While there is evidence of humans enjoying winter snow sports for thousands of years, Sherman Poppen is typically credited with creating the sport of snowboarding in 1965. He joined two wooden planks together in order for his young daughters to stand and glide down a snow hill while holding onto a fastened rope. The activity grew popular with neighborhood youngsters as well. So, Poppen’s wife saw the potential for creating a prosperous business opportunity. The contraption was reduced to one shaped board and a nylon rope, which came to be known as the snurfer. Poppen sold his idea to the Brunswick Corporation, which began mass production. 

At about the same time, Tom Sims created his version of the snowboard, which consisted of wood, aluminum, and carpet. By 1976, Sims founded his Sims Snowboards company. One year later, Jake Burton Carpenter established Burton Snowboards. His innovation included the means to attach the rider’s feet to the board. Beginning in the next decade, boards were being manufactured from fiberglass, laminated wood, or plastic. The modernized boards included the addition of metal fins. Bungee cords enabled the rider to tuck their toes and remain on the board. Metal edges and a turned-up nose allowed the boards to glide faster. 

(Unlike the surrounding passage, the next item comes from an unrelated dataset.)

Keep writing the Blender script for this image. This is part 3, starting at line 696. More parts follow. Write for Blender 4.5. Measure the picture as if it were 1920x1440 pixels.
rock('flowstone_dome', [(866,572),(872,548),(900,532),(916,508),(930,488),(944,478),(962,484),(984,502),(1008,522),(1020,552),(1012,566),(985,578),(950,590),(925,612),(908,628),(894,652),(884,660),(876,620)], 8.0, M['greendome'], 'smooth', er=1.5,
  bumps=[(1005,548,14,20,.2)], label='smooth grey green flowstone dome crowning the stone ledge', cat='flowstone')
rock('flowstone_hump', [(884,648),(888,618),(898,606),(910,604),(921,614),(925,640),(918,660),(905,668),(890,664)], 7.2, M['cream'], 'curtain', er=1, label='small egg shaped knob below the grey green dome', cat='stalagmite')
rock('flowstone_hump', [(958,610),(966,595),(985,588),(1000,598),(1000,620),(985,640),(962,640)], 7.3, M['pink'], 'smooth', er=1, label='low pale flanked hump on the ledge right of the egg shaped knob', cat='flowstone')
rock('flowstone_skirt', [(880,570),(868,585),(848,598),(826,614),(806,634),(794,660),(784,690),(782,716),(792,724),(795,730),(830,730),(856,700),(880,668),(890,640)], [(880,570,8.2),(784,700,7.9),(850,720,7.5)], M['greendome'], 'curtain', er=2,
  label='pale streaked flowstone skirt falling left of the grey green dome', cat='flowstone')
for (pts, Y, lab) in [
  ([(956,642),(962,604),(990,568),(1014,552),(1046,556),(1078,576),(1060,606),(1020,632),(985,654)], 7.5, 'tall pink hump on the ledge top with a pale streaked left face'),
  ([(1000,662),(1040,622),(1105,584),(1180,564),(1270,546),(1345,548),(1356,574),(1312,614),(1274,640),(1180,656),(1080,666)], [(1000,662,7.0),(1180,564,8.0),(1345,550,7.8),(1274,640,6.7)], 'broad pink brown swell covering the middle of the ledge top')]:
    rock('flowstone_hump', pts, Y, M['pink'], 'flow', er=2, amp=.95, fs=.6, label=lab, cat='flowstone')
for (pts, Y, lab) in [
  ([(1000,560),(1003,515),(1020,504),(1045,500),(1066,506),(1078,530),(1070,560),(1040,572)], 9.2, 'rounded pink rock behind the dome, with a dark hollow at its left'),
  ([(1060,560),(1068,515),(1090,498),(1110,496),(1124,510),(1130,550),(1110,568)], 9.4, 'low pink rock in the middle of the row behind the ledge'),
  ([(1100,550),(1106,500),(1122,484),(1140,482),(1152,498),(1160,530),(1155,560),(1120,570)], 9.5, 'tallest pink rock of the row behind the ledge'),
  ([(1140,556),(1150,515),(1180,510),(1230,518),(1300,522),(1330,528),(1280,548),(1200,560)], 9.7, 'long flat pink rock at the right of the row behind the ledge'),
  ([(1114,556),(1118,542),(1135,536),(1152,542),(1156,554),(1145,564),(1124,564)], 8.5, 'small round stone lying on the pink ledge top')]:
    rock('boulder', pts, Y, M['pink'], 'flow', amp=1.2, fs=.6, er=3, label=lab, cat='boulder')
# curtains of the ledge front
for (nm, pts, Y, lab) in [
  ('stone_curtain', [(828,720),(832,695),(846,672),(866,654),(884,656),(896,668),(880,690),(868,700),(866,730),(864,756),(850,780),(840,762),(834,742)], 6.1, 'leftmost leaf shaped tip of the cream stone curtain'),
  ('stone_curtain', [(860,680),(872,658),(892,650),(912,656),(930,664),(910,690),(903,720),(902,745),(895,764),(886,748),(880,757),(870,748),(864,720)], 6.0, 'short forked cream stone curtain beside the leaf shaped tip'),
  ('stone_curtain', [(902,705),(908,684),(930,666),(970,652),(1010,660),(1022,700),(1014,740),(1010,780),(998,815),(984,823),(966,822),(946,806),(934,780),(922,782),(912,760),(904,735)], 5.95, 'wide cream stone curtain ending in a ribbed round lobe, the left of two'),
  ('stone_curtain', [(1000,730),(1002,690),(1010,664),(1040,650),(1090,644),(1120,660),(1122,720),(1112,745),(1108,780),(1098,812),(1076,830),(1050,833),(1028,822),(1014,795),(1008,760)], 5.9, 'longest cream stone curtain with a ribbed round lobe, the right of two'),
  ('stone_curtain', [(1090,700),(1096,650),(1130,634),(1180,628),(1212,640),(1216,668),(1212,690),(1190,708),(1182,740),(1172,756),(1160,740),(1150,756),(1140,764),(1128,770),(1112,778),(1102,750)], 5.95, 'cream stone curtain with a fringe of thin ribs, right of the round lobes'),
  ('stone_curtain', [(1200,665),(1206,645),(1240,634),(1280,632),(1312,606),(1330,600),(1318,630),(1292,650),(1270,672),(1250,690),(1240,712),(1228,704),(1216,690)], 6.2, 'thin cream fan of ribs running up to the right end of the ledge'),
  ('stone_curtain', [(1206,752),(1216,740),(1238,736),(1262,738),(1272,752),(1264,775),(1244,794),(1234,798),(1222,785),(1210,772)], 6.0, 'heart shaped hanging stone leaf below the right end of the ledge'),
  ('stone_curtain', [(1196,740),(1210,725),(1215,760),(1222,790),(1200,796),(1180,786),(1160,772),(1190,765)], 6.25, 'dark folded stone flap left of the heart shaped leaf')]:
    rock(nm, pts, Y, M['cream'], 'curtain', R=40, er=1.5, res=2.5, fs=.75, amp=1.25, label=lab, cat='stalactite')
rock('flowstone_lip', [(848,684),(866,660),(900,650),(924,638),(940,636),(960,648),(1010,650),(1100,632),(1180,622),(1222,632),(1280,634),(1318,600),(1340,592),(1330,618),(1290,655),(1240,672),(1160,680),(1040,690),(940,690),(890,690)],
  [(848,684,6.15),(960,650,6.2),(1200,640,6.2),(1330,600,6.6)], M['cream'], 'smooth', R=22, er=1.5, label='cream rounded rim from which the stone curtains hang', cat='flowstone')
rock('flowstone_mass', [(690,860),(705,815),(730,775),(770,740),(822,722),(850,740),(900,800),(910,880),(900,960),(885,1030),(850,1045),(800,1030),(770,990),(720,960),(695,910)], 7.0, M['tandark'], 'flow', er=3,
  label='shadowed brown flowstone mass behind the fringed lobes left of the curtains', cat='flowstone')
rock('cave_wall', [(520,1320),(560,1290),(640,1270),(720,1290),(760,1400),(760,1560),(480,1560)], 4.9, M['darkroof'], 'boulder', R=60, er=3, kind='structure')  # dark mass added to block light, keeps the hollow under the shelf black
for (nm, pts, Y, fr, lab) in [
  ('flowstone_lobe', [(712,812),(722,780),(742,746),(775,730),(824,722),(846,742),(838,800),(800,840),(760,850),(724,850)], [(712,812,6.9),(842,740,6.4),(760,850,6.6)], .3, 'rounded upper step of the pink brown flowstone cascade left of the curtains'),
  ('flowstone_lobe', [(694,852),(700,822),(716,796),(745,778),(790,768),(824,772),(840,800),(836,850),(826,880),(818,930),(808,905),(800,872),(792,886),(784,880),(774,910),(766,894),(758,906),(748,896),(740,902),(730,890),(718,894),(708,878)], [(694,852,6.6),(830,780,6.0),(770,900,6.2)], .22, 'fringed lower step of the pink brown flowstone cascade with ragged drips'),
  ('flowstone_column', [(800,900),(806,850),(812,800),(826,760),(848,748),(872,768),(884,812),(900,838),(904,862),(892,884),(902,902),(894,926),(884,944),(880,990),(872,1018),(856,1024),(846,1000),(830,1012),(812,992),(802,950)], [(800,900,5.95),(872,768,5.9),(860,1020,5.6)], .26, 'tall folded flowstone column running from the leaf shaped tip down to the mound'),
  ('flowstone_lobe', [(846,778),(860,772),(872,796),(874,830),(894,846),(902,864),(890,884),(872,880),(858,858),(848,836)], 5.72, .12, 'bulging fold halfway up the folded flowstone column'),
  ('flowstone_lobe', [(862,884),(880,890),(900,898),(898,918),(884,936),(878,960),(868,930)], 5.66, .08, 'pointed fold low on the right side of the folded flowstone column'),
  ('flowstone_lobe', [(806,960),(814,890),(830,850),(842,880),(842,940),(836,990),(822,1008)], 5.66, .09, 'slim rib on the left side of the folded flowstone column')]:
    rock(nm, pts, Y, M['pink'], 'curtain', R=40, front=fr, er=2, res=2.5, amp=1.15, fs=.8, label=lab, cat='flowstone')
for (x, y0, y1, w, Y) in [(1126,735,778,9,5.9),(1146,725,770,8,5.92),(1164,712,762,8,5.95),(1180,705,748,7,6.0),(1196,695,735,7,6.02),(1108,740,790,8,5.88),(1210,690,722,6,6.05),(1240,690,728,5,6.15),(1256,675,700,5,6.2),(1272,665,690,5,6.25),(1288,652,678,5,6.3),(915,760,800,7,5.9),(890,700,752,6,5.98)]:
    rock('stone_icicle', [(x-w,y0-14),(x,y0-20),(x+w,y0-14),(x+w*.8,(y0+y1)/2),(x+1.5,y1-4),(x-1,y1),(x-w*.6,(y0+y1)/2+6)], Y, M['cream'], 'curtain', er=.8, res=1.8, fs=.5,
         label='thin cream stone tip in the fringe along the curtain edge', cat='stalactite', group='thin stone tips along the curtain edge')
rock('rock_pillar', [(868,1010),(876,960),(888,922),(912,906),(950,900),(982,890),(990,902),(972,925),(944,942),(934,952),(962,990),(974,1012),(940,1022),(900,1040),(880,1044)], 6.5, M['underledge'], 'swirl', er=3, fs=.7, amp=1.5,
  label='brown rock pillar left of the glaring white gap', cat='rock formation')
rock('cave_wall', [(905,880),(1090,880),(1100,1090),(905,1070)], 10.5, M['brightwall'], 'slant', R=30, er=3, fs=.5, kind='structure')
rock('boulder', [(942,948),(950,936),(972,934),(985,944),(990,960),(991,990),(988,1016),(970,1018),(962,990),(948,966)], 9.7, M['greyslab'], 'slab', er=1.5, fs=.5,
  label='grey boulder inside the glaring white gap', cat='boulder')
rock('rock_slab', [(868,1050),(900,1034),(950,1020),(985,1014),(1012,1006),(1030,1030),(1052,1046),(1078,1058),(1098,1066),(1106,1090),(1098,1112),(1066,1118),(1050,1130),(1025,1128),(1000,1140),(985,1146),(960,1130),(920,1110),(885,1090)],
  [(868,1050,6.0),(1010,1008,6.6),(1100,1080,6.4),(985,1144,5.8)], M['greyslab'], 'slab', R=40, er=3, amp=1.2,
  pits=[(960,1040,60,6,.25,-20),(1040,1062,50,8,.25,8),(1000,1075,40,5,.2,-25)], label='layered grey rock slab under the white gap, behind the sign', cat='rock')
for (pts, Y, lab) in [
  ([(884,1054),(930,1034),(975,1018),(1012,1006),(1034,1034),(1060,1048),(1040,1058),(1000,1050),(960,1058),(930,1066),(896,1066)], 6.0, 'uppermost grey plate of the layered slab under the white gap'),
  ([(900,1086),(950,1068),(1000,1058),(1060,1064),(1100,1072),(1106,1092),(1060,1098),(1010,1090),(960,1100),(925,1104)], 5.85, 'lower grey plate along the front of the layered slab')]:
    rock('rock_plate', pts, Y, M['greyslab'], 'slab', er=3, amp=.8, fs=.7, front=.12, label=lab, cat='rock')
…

Bungee cord loops transformed into adjustable binders. Boards became wider. While not merely content to slide down the slopes, boarders began developing tricks that included popping 360s and spinning 720s. Thus, boards once again underwent upgrading. Newer products featured concave decks, which enabled the boards to bend and flex during turns. The latest models also had wide noses and tails along with a thin waist and curved edges. 

As the sport grew in popularity and joined the world of competitive sports, further board renovations occurred. Companies began recognizing the need for boards that suited athletes of various skill levels. Some boards were developed, boasting heavier cambers. Others had flat bottoms, soft edges, and symmetric outlines. Boards with floating noses and hardtails gained recognition for plowing backcountry areas. In the mid-90s, ski company Voile developed the splitboard for backcountry fun. Today, boards are designed in a variety of styles and patterns in order to accommodate riding styles and terrain types.